Phyllis Dietrichson, a personagem de Stanwyck, é sensual, perigosa e irresistível. Enfim, a femme fatale por excelência dessa obra-prima do cinema noir. Baseado no romance de James M. Cain, com roteiro de Raymond Chandler, Pacto de Sangue é mais que um filme; é um espetáculo grandioso em que impera a angustiante sensação de que as coisas não vão acabar bem. A intuição não poderia ser mais certeira: nessas redondezas sombrias as coisas raramente acabam bem. Por aqui uma linha tênue separa a algazarra do submundo e da tranqüilidade do subúrbio.
Essa promiscuidade é a força motriz do noir. Se já existiu um gênero cinematográfico politicamente incorreto até a medula, aqui está ele: sexo, assassinatos, drogas, mulheres fatais e corrupção costumam compor o leitmotiv das produções que exploram de maneira hábil o que há de pior na natureza humana.
E foi, justamente, nos grandes noirs das décadas de 40 e 50 que o diretor Brian DePalma buscou inspiração para voltar à cena. E em grande forma, diga-se.
Dália Negra (The Black Dhalia, 2006) foi realizado com primorosa atenção às filigranas do gênero e com uma paixão bem evidente pelo cinema praticado na Hollywood da primeira metade do século 20.
O filme começa com Bucky Bleichert (Josh Hartnett) se preparando para uma luta de boxe. Ele, Mr. Ice, irá enfrentar seu colega policial Lee Blanchard (Aaron Eckhardt), Mr. Fire, num combate que vale mais do que dinheiro, vale uma parceria e promoção para ambos.
Bucky Bleichert narra o filme e conduz o espectador pelos meandros da polícia, dos casos resolvidos e dos mal-resolvidos. Os dois pugilistas se tornam a sensação da polícia.

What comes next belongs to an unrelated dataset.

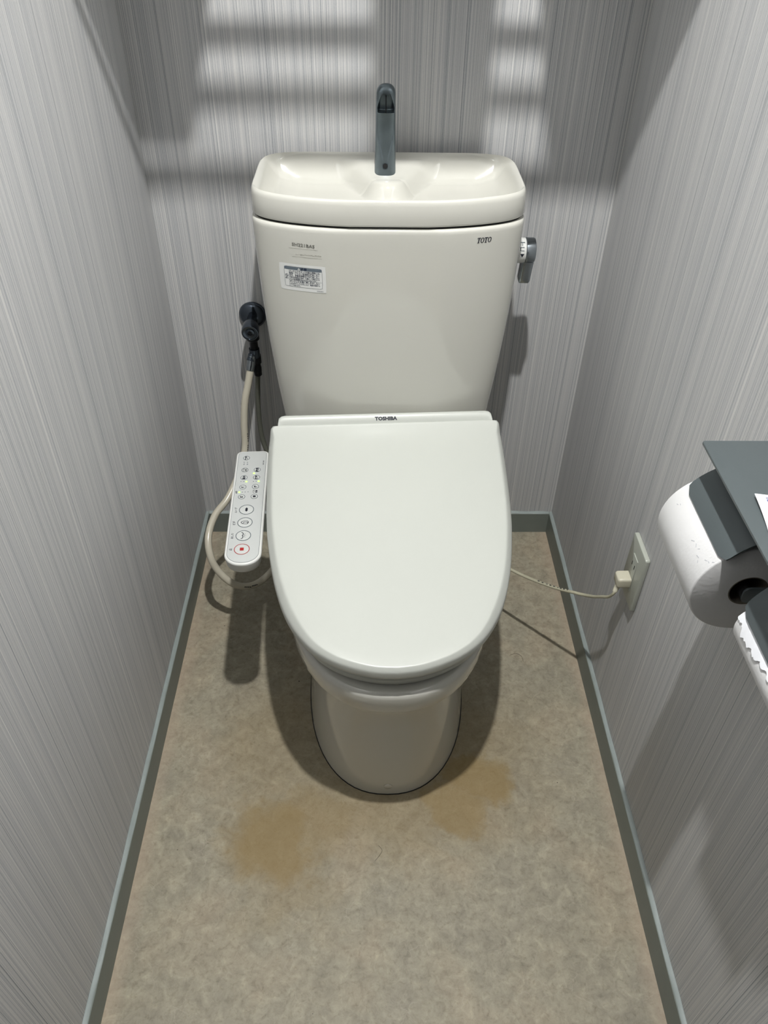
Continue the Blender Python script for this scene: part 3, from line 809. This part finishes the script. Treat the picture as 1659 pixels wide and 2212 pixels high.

Bucky passa a fazer parte da vida de Lee e Kay (Scarlett Johansson), a namorada loira e inebriante de seu parceiro.
Quando tudo parece bem, um acontecimento externo acaba por atuar como agente catalisador da tensão sexual do triângulo. Elizabeth Short (Mia Kirshner) é encontrada morta à beira de uma estrada. Ela fora estripada, à moda de Jack, e em seu, outrora, belo rosto, um sorriso sinistro foi forçado de orelha a orelha.
Bleichert e Blanchard são encarregados do caso, que passa a ser conhecido como o assassinato da Dália Negra, apelido pelo qual a vítima era conhecida. No curso das investigações, surge a decadente Madeleine Linscott (Hilary Swank), ricaça empenhada em construir uma reputação de devassa. Aqui está o único problema do elenco. Apesar de ser uma grande atriz, Swank foi mal escalada. Ela não tem a envergadura de uma mulher fatal e parece desconfortável no papel - bem ao contrário de Scarlett Johansson, sexy como uma Lana Turner. Hilary convenceria mais se desafiasse Mr. Ice para uma luta de boxe do que quando o convida para a intimidade da alcova.
Mas esse é um detalhe menor, devidamente suplantado pela beleza das imagens, pela trilha sonora na medida (repare na ótima versão de K.D. Lang para Love for Sale, de Cole Porter) e pelo roteiro impecável - adaptação do romance de James Ellroy.
O escritor usou o assassinato real de Betty Short como ponto de partida para a ficção. Ele mesmo tem uma ligação pessoal com o caso: nasceu um ano após a morte da Dália Negra e onze anos mais tarde, sua mãe também seria assassinada.
Dália Negra é o melhor DePalma das últimas décadas. O diretor traduziu para as telas a essência dos personagens amorais do romance policial, suas tramas intrincadas e explorou com inteligência uma referência ao grande clássico do cinema mudo, o tocante O homem que ri (The Man Who Laughs, 1928), de Paul Leni.
Além disso, DePalma filma como um voyeur. Em cenas chave, o espectador tem a impressão de que os personagens estão sendo observados. E teme por eles. Mas quando há um corte, percebe-se que não havia ninguém. Ou melhor: era só a câmera de Brian DePalma.